Tomorrow I head out to sea on the Grande, a boat which will be my home for two nights.  My targets will be Red-billed Tropcibird and Craveri's Murrelet.  I don't expect to have connectivity so I won't take my computer.  You'll just have to wait until Monday night to find out what we saw.
The gnatcatcher was yearbird #705 and a great catchup.  This was the third trip to AZ and John and I had looked for it multiple times on the two previous trips.  It provided yet another success for going back and back and back, even immediately after a day of not seeing it.

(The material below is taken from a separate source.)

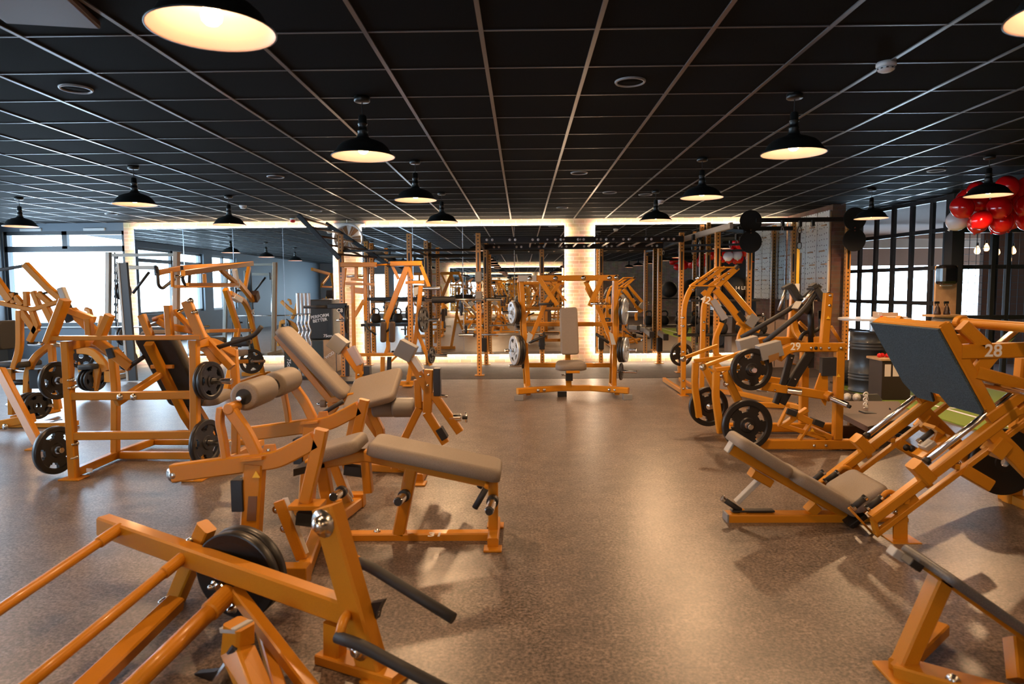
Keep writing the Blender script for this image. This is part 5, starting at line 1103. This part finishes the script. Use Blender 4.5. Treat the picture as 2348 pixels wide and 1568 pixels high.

  1. You never said how the pie "that looked too good to pass up" tasted. I must confess I'm a bit of a foodie . . . I like to know these things. Congrats on # 705. Look forward to hearing about your venture at sea. Renee

  2. Tenacity!! Good luck on the pelagics. I think those Craveri's are tough in recent years - only ones I've seen were from the bow!

  3. Not sure what your plans are for a Yellow Rail, but Google "Yellow Rails and Rice Festival". It is in Jennings, Louisiana, 4-6 November. Almost looks too easy, ride a combine with a farmer and/or watch the rails from the edge of the field.